Pero sin dudas que ante la necesidad de información sobre lo que piensan hacer (o no hacer, llegado el caso) los candidatos presidenciales, nos encontramos con que hay estrategias ya en marcha y que hacen que la cancha esté resbaladiza, cuando no embarrada.
Es notorio que desde el Frente Amplio no se quiere exponer a su candidato, Yamandú Orsi, al fuego de sus adversarios ante cualquier salida de tono, traspié o duda en sus opiniones, porque la realidad indica que su fuerte no es el debate ni mucho menos, y que su rótulo de candidato favorito en muchas encuestas lo hace estar en la lupa de los medios y la opinión pública.
Ergo, los conductores de su campaña tratan de dosificar sus exposiciones públicas, mantenerlo circulando en lo posible dentro de “fuego amigo” y con periodistas en su sintonía, para no caer ante preguntas directas que comprometan una opinión en temas en los que no se siente cómodo o en los que podría recibir críticas del ala más radical de la coalición de izquierdas, como el tema Venezuela.
En este caso, ha mantenido una línea tortuosa, precisamente porque dentro de su coalición hay grupos que siguen rechazando que a Nicolás Maduro se le tilde de dictador, y el candidato presidencial tampoco ha ayudado a despejar dudas expresando cual es su opinión con contundencia.

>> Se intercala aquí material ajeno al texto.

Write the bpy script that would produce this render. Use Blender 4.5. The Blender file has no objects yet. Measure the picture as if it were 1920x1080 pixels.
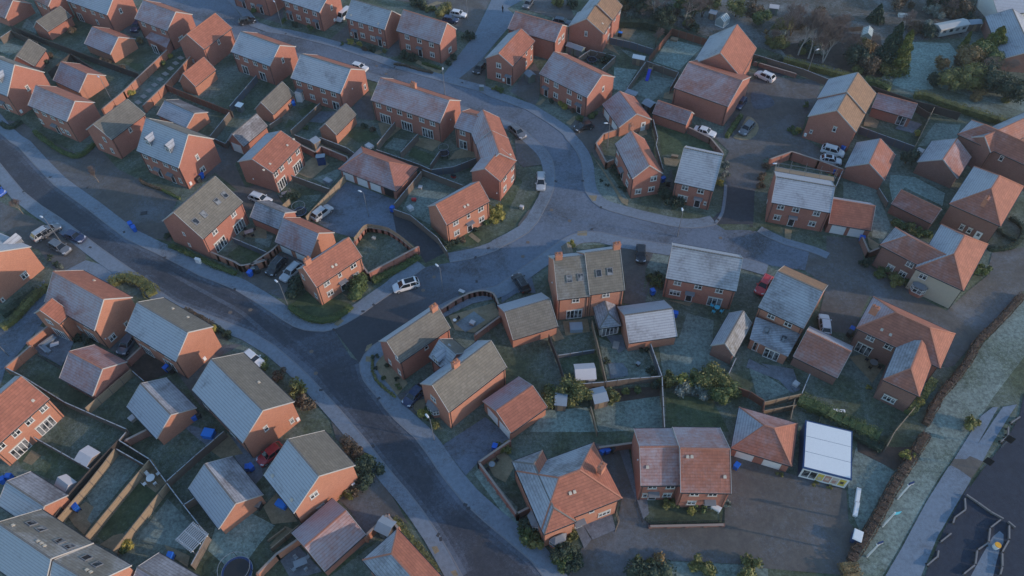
import bpy, bmesh, math, random
from mathutils import Vector, Matrix, noise
from math import sin, cos, pi, radians as rad
S = bpy.context.scene
COL = S.collection
random.seed(4)
# ---------------------------------------------------------------- camera, sky, sun, exposure (metres, z up, camera 98 m up)
cd = bpy.data.cameras.new('camera'); cam = bpy.data.objects.new('camera', cd); COL.objects.link(cam); S.camera = cam
cd.sensor_width = 36; cd.lens = 26.25; cd.clip_start = 1; cd.clip_end = 3000
M_ = Matrix(((0.999768,0.021547,-0.000000,0),(-0.016590,0.769770,-0.638106,0),(-0.013749,0.637958,0.769949,98),(0,0,0,1)))
cam.matrix_world = M_
SUN_EL, SUN_AZ = 14.5, -14.0            # azimuth measured anticlockwise from +x
w = bpy.data.worlds.new('World'); S.world = w; w.use_nodes = True
wn = w.node_tree.nodes; wl = w.node_tree.links
sky = wn.new('ShaderNodeTexSky'); sky.sky_type = 'NISHITA'; sky.sun_disc = False
sky.sun_elevation = rad(SUN_EL); sky.sun_rotation = rad(90 - SUN_AZ); sky.ozone_density = 3.0; sky.dust_density = 0.3; sky.air_density = 1.2
wl.new(sky.outputs[0], wn['Background'].inputs[0]); wn['Background'].inputs[1].default_value = 0.15
sd = bpy.data.lights.new('sun', 'SUN'); sun = bpy.data.objects.new('sun', sd); COL.objects.link(sun)
sd.energy = 1.6; sd.angle = rad(0.6); sd.color = (1.0, 0.77, 0.60)
e_, a_ = rad(SUN_EL), rad(SUN_AZ)
sun.rotation_euler = Vector((cos(e_)*cos(a_), cos(e_)*sin(a_), sin(e_))).to_track_quat('Z', 'Y').to_euler()
sun.location = (60, 60, 60)
S.view_settings.view_transform = 'Standard'; S.view_settings.look = 'None'; S.view_settings.exposure = 0.93
S.view_settings.gamma = 1.0; S.view_settings.use_curve_mapping = False

# ---------------------------------------------------------------- materials
MATS = {}
def nodes(name):
    m = bpy.data.materials.new(name); m.use_nodes = True
    nt = m.node_tree; b = nt.nodes['Principled BSDF']
    return m, nt, b
def N(nt, t, **k):
    n = nt.nodes.new(t)
    for a, v in k.items(): setattr(n, a, v)
    return n
def mixc(nt, f, a, b, blend='MIX'):
    n = N(nt, 'ShaderNodeMix', data_type='RGBA', blend_type=blend)
    for s, v in ((n.inputs[0], f), (n.inputs[6], a), (n.inputs[7], b)):
        if isinstance(v, bpy.types.NodeSocket): nt.links.new(v, s)
        elif isinstance(v, tuple): s.default_value = v + (1,) if len(v) == 3 else v
        else: s.default_value = v
    return n.outputs[2]
def mth(nt, op, a, b=0.0, clamp=False):
    n = N(nt, 'ShaderNodeMath', operation=op, use_clamp=clamp)
    for s, v in ((n.inputs[0], a), (n.inputs[1], b)):
        if isinstance(v, bpy.types.NodeSocket): nt.links.new(v, s)
        else: s.default_value = v
    return n.outputs[0]
def nz(nt, scale, detail=4, vec=None, rough=.6, dist=0.0):
    n = N(nt, 'ShaderNodeTexNoise'); n.inputs['Scale'].default_value = scale; n.inputs['Detail'].default_value = detail
    n.inputs['Roughness'].default_value = rough; n.inputs['Distortion'].default_value = dist
    if vec is None:
        g = nt.nodes.get('Geometry') or N(nt, 'ShaderNodeNewGeometry'); g.name = 'Geometry'; vec = g.outputs['Position']
    nt.links.new(vec, n.inputs['Vector'])
    return n.outputs['Fac']
def ramp(nt, f, lo, hi):
    n = N(nt, 'ShaderNodeMapRange'); n.interpolation_type = 'SMOOTHSTEP'
    n.inputs[1].default_value = lo; n.inputs[2].default_value = hi
    nt.links.new(f, n.inputs[0]); return n.outputs[0]
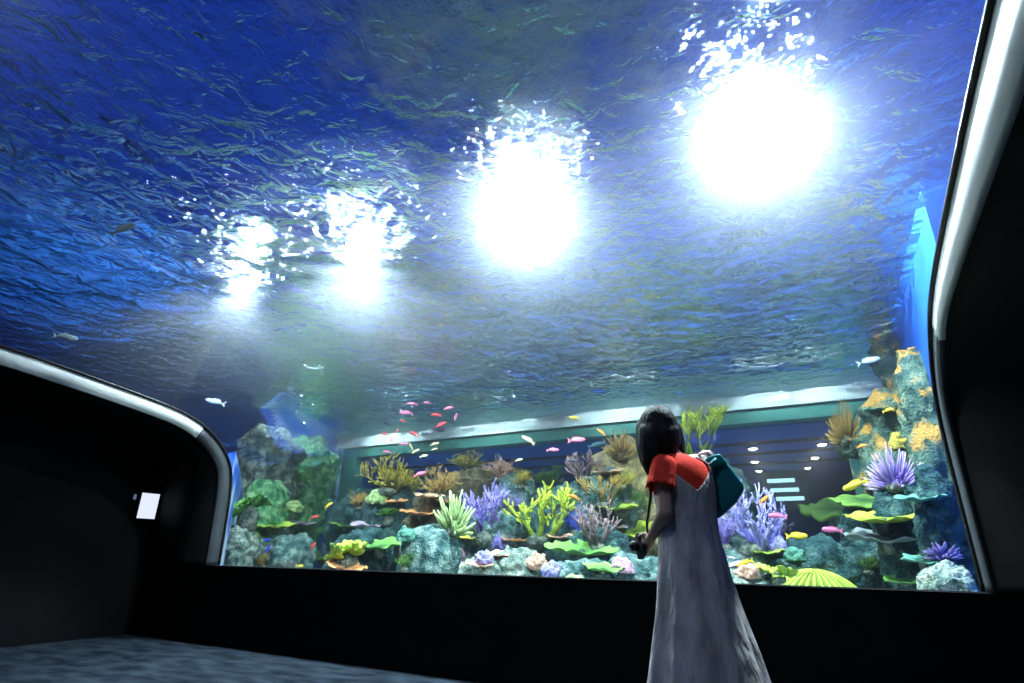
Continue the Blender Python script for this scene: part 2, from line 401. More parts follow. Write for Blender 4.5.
for i, lb in enumerate(('leftmost added fill lamp low over the water along the rear wall', 'second added fill lamp from the left along the rear wall', 'third added fill lamp from the left along the rear wall', 'rightmost added fill lamp low over the water along the rear wall', 'added fill lamp over the far left rear corner of the tank', 'added fill lamp over the tall rocks at the left end of the tank')):
    r = empty('fill_strip', (-8.3+i*2.7, 8.95, 3.78) if i < 4 else ((-11.2, 8.95, 3.78), (-9.3, 7.2, 3.78))[i-4]); tag(r, lb, 'lamp', 'added fill lamps along the rear wall of the tank')
    b = MB(); b.box((-.75, -.09, 0), (.75, .09, .1)); b.box((-.75, -.12, -.13), (.75, -.09, .1)); b.build('housing', HOUSING, r, smooth=False)
    b = MB(); b.tube([(-.7, 0, -.01), (.7, 0, -.01)], [.03, .03], n=10); b.build('tube', FILL_STRIP, r)
    b = MB(); ln = 11.5-r.location.y; b.box((-.4, .09, .02), (-.36, ln, .08)); b.box((.36, .09, .02), (.4, ln, .08)); b.build('bracket', HOUSING, r, smooth=False)

# ------------------------------------------------------------------ reef rocks
def rock_mat(dark, mid, light, top=None, scale=9):
    m, nt, out = new_mat('reef_rock')
    bs = N(nt, 'ShaderNodeBsdfPrincipled', Roughness=.85); bs.inputs['Specular IOR Level'].default_value = .2
    tc = N(nt, 'ShaderNodeTexCoord'); geo = N(nt, 'ShaderNodeNewGeometry')
    n = N(nt, 'ShaderNodeTexNoise', Scale=scale, Detail=8, Roughness=.65); L(nt, tc.outputs['Object'], n.inputs['Vector'])
    col = ramp(nt, n.outputs['Fac'], [(.39, dark), (.5, mid), (.61, light)])
    if top:
        n3 = N(nt, 'ShaderNodeTexNoise', Scale=3.5, Detail=5); L(nt, tc.outputs['Object'], n3.inputs['Vector'])
        mx = N(nt, 'ShaderNodeMix', data_type='RGBA')
        sx = N(nt, 'ShaderNodeSeparateXYZ'); L(nt, geo.outputs['Normal'], sx.inputs[0])
        m1 = N(nt, 'ShaderNodeMath', operation='MULTIPLY_ADD'); L(nt, sx.outputs['Z'], m1.inputs[0]); m1.inputs[1].default_value = .28; L(nt, n3.outputs['Fac'], m1.inputs[2])
        fr = ramp(nt, m1.outputs[0], [(.60, (0, 0, 0)), (.68, (1, 1, 1))])
        L(nt, fr, mx.inputs[0]); L(nt, col, mx.inputs[6]); mx.inputs[7].default_value = c4(top); col = mx.outputs[2]
    L(nt, col, bs.inputs['Base Color'])
    v = N(nt, 'ShaderNodeTexNoise', Scale=scale*5, Detail=6); L(nt, tc.outputs['Object'], v.inputs['Vector'])
    ad = N(nt, 'ShaderNodeMath', operation='ADD'); L(nt, v.outputs['Fac'], ad.inputs[0]); L(nt, n.outputs['Fac'], ad.inputs[1])
    bp = N(nt, 'ShaderNodeBump', Strength=.9, Distance=.06); L(nt, ad.outputs[0], bp.inputs['Height']); L(nt, bp.outputs[0], bs.inputs['Normal'])
    L(nt, bs.outputs[0], out.inputs[0]); return m
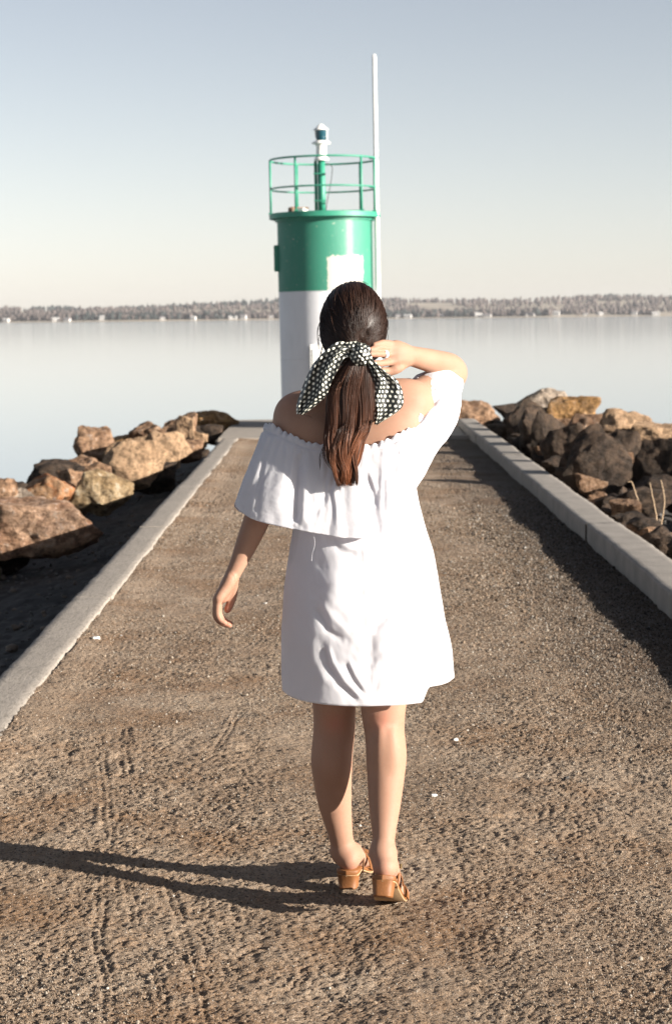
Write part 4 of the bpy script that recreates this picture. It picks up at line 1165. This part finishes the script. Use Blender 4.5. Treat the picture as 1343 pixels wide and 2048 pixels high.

Al fin de cuentas, ¿para qué incurrrir en riesgos cuando se es favorito? Es de manual que si no se tiene nada para ganar en un debate, y en cambio se corren riesgos gratuitos, el sentido común aconseja mantener el statu quo, en lo posible hasta el acto eleccionario y –si no hay más remedio– salir a la exposición en debate con el adversario que surja para el balotaje, si es que hay segunda vuelta.
En cambio, desde el actual oficialismo, con encuestas que no le son favorables por ahora, la consigna es que el candidato opositor salga a decir lo que piensa, en lugar de dejarlo en un cómodo segundo plano para llevarla sin sobresaltos hasta octubre.
Pero quien pierde en este duelo de estrategias es el ciudadano común, el elector, porque tiene derecho a saber lo que piensa y cómo va a llevar a cabo su programa quien pide su apoyo en el acto eleccionario, más allá de simpatías y afinidades ideológicas.
Hasta ahora, lo único que aparece en el futuro inmediato es un posible debate entre economistas, el oficialista Diego Labat, director del Banco Central del Uruguay y mencionado como futuro ministro de Economía y Finanzas si gana el Partido Nacional, y Mario Bergara, exministro de Economía y del Banco Central en gobierno del Frente Amplio, que ciertamente para el MPP es una figura sacrificable.
De hecho, Mario Bergara no es mencionado como futuro ministro, y en cambio sí Gabriel Oddone, de línea astorista pero rechazado por el Partido Comunista y otros sectores radicales, que son afectos a la ideología de izquierda ortodoxa de Daniel Olesker, por lo que de la opinión de Bergara no podrían surgir compromisos vinculantes o esbozos de lo que haría un ministro de Economía de Orsi.
Pero es lo que hay, por lo menos hasta ahora. Aunque es de esperar que no normalicemos estos diálogos de sordos, escaramuzas y trapisondas, eslóganes panfletarios y acusaciones cruzadas como la tónica de la campaña electoral, sobre todo cuando miles y miles de uruguayos se manifiestan descreídos de la política, y esta sensación incluso se potencia cada vez que los integrantes del sistema político se enzarzan en dirimir pequeñeces y defender chacras propias, antes que realmente ser protagonistas por lo alto de una instancia trascendental en nuestro régimen democrático.